Michael W Kraus, of the University of California, San Francisco, is one of a number of social psychologists who have recently been busy demonstrating that lower socioeconomic status (SES) is intricately linked to all sorts of prosocial behaviours. Everything else equal, the less wealth, education and employment status we have, the more charitable, generous, trusting and helpful we appear to become. In interactions with strangers, poorer people are more likely to use polite, attentive, respectful gestures. Most recently, in a paper just published in the prestigious journal Psychological Science, Kraus et al report that lower SES subjects show significantly greater empathy than their richer, better educated counterparts. He argues that this tendency to empathise may at least partly explain the other observations of prosocial behaviour.

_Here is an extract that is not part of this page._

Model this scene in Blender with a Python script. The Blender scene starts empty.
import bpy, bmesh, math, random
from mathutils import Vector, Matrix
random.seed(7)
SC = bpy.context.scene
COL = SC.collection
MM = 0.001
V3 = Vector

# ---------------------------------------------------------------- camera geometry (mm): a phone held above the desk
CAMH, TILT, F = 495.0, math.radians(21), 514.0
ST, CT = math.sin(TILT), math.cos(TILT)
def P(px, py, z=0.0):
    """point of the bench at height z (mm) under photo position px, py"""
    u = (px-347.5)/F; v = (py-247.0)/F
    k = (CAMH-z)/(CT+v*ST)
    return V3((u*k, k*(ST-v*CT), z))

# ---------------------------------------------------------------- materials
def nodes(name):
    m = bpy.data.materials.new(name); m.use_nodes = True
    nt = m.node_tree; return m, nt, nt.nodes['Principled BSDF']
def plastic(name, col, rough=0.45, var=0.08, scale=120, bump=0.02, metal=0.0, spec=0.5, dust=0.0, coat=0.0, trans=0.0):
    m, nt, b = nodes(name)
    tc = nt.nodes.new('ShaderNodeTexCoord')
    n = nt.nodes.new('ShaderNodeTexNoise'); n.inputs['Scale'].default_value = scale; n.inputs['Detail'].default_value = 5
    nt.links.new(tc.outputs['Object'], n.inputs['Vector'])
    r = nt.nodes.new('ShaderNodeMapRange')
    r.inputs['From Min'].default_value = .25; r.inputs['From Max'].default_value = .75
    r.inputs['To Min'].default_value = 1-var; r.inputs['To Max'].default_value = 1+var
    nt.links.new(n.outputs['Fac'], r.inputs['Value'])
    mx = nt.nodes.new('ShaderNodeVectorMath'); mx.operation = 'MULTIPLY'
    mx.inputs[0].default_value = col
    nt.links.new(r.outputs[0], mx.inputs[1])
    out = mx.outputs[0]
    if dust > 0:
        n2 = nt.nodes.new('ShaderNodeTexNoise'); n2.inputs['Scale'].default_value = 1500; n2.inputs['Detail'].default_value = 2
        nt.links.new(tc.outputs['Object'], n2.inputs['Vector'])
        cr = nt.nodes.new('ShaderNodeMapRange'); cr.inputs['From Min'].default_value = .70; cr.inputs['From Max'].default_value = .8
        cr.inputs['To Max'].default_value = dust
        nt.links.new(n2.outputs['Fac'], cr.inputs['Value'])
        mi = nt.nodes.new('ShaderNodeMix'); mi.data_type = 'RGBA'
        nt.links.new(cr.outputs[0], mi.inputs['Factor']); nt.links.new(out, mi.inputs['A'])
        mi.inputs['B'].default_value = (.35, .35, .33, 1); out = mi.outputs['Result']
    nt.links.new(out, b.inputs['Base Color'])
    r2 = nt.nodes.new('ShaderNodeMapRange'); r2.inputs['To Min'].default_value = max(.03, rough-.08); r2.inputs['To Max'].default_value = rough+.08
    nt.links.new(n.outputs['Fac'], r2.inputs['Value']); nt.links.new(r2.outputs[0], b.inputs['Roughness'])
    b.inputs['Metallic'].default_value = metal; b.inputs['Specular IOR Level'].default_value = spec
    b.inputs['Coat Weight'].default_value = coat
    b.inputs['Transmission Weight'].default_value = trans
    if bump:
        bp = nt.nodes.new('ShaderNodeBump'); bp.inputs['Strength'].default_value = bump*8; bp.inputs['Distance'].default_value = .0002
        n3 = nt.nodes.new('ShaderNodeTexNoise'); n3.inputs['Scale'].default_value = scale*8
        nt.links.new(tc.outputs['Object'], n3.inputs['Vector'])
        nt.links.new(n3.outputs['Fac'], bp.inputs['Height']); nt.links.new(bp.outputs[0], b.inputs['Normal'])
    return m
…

The tests used in the latest experiments recorded subjects' ability to read emotions in the faces of others, which is considered a reliable signifier of broader empathic skills. As expected, using both pictures and human interactions, SES was inversely correlated with empathic accuracy. Empathic emotions are central to compassionate and prosocial tendencies, and Kraus argues that these cognitive processes are necessary for survival; human beings who find themselves in a high-status position are more likely to believe that they can control their own destinies, able to use their power, authority or wealth independently to keep themselves safe and secure. Those further down the social pecking order are more vulnerable, and so more likely to need to co-operate to survive.